3 min read

Some business owners love the idea of using tools like social media to reach stay connected to their audience. But for your average business where the owner is busy wearing all the hats it can start to feel more like a necessary evil than an exciting opportunity.

In that mind set the only way to be enthusiastic about it is by focusing on the sales it can bring. Is it generating a return on investment, and just how quickly is it going to pull new customers in the door? We’ve covered the dangers of treating it like a chore and automating everything before, and to say that your audience can sense that desperation for sales is only a start.

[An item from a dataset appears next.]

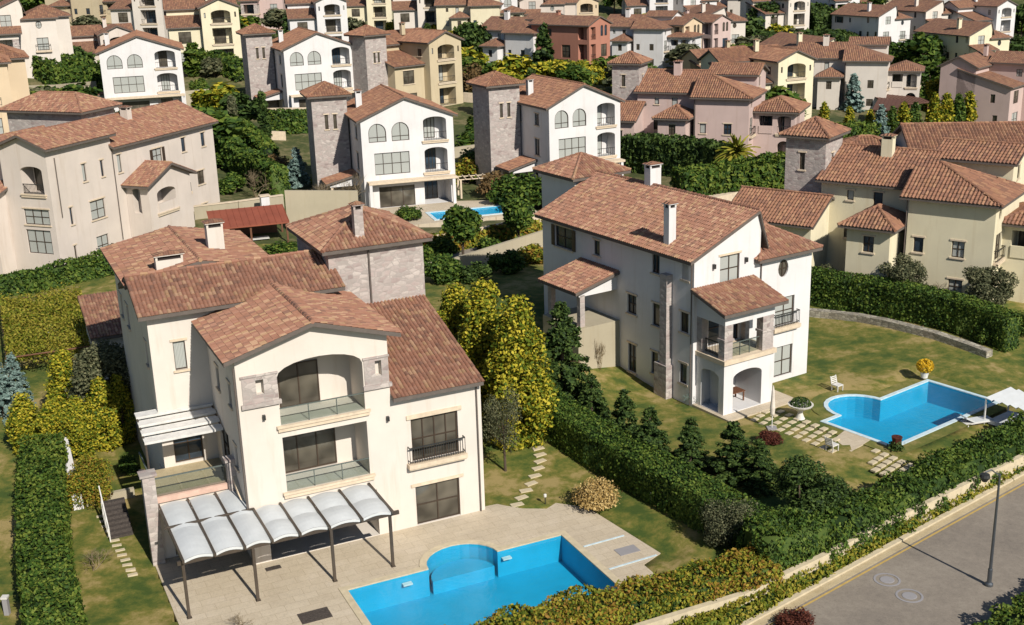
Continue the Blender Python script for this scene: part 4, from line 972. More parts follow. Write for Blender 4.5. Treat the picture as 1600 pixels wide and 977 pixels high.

The marketing industry has said for many years that your web site is your #1 sales person because it represents 24/7. It’s worth pointing out that the same is true for your social media channels, especially since not every person is going to visit a bunch of websites at a given point of the day, but that person may pretty reliably be on Facebook, Twitter, or Instagram.

Whether they see your brand (and what they see) will affect your sense of authority in your industry, trustworthiness, and show that you’re committed to those you serve. But you’ve probably heard that part before.

Here’s something you may not have.

Social media helps retain customer relationships.

That’s right. Beyond being a prospecting tool, your social channels are a way to stay in front of those who have already bought into your brand. People buy from those they like and trust, but they don’t continue buying if that feeling fades.

Ever bought a product or service from a company you felt good about, but it began to feel transactional and you never heard from them again? Of course — we all have.

How did that make you feel?

Our minds fill in the gaps with assumptions. Just like when you haven’t heard from a friend in six months and wonder why, and rather than call them to find out you start inventing reasons why they’re avoiding you. Next thing you know you’re feeling some static in the relationship over things unsaid. The same thing can happen in business.

Contrastingly, imagine seeing that company a few times a week sharing useful information, answering customer questions, and demonstrating that they’re staying cutting edge in their industry? What if they held contests and got their following involved in new services or the direction of the business to a degree? You’d probably feel like you’d found someone who gets you.

A strong social media presence reinforces all the good things people know about you, and helps prevent those relationships from becoming stale.

So instead of simply thinking of social media in terms of, “How many new sales will it get me?” also consider the value of maintaining good customer relationships. If it was a customer that might have only bought from you once or twice, but now has been a loyal customer for years, what’s the value of that? It’s worth something, certainly.